Business travellers, already spooked last year by the series of civil protests and shutdown of Suvarnabhumi International Airport by the Thailand’s “Yellow Shirts”, were given another reason to stay away from Thailand with the rampage of the “Red Shirts” in Pattaya and their subsequent regrouping in Bangkok, which led to violence this morning.

“Corporate groups have already cancelled for the rest of the month and up to May,” said Nicholas Tse, general manager of the Courtyard by Marriott, citing the various travel advisories plus graphic images of this latest round of citizen unrest as the final nails on the coffin for any hope of recovering international confidence. Thai prime minister Abhisit Vejjajiva was forced to declare a state of emergency in Bangkok when the military and the Red Shirts clashed in the early hours of the first day of Songkran, the Thai New Year i the busy Din Daeng intersection. A second round of hostilities erupted just about lunchtime near the Victory Monument.

The Asean Summit in Pattaya last weekend, which was seen as an image booster for the country, ended in chaos when supporters of ousted former prime minister Thaksin Shinawatra rammed the glass doors in the convention centre, forcing the conclave to be cancelled and some heads of state to be evacuated by helicopter.
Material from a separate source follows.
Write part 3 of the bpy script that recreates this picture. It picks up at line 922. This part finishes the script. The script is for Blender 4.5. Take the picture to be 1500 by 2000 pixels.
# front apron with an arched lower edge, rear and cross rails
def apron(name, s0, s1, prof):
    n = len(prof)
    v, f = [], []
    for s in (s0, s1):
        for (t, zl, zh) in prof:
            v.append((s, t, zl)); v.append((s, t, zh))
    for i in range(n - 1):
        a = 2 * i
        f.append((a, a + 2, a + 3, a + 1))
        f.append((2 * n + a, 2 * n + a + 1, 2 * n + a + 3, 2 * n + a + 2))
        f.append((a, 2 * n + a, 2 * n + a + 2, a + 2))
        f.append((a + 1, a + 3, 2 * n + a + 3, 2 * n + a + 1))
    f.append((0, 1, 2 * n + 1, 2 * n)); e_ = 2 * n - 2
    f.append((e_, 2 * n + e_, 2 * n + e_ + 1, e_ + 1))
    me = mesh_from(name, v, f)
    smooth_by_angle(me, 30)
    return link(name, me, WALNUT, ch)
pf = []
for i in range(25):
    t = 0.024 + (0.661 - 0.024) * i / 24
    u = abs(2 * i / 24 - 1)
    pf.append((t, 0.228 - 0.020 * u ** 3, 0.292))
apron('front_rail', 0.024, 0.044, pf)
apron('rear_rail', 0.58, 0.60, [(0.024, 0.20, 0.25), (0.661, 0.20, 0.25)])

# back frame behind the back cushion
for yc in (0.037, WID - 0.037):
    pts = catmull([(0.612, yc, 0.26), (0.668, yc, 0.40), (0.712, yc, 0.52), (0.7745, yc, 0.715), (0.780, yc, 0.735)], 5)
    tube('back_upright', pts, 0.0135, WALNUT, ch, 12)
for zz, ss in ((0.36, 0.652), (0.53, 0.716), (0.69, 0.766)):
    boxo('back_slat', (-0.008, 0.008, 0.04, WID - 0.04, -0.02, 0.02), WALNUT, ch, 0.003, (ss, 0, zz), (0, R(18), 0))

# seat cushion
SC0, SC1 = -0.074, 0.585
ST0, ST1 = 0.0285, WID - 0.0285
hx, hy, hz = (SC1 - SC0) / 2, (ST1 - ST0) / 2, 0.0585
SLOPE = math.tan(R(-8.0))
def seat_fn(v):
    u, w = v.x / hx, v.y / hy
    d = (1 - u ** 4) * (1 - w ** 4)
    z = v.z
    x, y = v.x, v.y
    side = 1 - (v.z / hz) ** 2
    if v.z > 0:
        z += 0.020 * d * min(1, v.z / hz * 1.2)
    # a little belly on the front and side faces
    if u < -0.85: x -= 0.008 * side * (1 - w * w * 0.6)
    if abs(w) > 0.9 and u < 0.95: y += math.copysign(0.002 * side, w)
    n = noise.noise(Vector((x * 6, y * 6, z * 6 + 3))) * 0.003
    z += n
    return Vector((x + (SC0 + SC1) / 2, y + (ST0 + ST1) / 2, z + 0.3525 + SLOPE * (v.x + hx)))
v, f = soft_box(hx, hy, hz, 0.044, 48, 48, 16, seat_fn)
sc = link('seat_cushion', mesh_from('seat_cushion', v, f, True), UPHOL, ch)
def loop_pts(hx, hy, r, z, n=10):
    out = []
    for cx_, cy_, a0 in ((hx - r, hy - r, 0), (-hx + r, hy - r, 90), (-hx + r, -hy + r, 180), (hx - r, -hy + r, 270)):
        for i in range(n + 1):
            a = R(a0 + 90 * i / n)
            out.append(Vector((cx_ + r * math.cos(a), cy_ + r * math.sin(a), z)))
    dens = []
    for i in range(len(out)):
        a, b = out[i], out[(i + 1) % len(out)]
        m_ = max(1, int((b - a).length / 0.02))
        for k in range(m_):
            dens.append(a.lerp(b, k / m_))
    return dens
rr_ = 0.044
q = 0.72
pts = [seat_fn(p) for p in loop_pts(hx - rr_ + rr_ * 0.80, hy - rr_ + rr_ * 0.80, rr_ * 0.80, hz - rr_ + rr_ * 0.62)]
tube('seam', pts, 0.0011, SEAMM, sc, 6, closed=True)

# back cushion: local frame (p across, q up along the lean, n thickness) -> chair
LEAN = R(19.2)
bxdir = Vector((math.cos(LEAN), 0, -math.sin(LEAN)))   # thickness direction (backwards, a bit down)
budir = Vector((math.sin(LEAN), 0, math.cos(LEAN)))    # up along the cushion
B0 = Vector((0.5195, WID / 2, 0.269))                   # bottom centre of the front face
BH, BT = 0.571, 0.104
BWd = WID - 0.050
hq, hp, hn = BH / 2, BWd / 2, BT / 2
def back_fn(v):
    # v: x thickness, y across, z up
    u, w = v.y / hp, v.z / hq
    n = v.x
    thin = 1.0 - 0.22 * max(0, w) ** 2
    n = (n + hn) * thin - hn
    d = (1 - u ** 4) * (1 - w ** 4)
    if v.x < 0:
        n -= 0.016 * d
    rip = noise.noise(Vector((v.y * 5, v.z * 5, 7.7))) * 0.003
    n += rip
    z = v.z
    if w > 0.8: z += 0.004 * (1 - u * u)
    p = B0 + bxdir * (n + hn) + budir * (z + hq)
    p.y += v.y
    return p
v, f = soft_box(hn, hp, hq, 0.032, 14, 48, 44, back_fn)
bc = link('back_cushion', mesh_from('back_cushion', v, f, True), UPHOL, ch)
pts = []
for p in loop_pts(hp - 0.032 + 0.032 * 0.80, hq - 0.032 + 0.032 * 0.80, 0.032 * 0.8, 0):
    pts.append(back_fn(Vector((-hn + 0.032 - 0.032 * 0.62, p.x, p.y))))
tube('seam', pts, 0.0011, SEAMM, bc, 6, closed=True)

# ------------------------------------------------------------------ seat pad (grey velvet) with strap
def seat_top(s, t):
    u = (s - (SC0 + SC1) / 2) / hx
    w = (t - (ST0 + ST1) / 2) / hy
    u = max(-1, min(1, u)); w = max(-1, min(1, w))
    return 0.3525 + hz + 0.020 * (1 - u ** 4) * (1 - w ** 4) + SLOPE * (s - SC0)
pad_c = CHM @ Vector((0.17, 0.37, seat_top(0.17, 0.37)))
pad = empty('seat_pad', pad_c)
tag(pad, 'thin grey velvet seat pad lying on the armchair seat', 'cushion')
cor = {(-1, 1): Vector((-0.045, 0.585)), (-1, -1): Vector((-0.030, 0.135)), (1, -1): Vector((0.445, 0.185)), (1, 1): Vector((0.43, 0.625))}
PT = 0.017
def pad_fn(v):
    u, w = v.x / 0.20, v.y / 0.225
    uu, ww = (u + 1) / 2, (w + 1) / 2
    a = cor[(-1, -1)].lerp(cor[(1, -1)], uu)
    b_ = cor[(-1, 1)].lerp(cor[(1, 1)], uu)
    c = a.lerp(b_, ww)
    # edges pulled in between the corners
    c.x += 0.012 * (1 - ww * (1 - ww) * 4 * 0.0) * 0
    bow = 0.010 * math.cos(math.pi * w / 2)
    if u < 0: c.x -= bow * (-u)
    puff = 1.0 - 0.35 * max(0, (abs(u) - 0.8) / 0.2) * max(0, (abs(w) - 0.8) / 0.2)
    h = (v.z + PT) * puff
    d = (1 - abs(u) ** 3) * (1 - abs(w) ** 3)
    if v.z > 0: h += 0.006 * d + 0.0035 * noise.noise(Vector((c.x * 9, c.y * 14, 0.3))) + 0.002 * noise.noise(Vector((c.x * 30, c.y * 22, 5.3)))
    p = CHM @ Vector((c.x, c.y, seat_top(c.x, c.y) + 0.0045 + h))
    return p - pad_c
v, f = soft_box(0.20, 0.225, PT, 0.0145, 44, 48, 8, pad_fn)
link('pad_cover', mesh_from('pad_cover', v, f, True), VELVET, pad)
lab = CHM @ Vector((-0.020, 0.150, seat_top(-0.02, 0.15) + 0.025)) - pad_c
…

Tse said, the Summit was the only significant event planned this year, a fact, he attributed to corporates preferring to take a wait and see attitude concerning Thai politics.

Meanwhile, Roel Constantino, director of sales and marketing, Shangri-La Bangkok, said the hotel’s long-haul leisure groups that had come in to experience Songkran were still game to stay on. “We just tell them to be mindful of their movements, and avoid places such as Government House (a favourite rallying point for both the Yellow Shirts and Red Shirts) and the Victory Monument. Otherwise, many parts of the city like the shopping malls are still functioning normally.”

After the previous months’ upheavals, hoteliers in Bangkok have grown philosophical. Said Tse: “We can only prepare so much. There’s not a lot we can do now, except perhaps, keep a sense of humour.”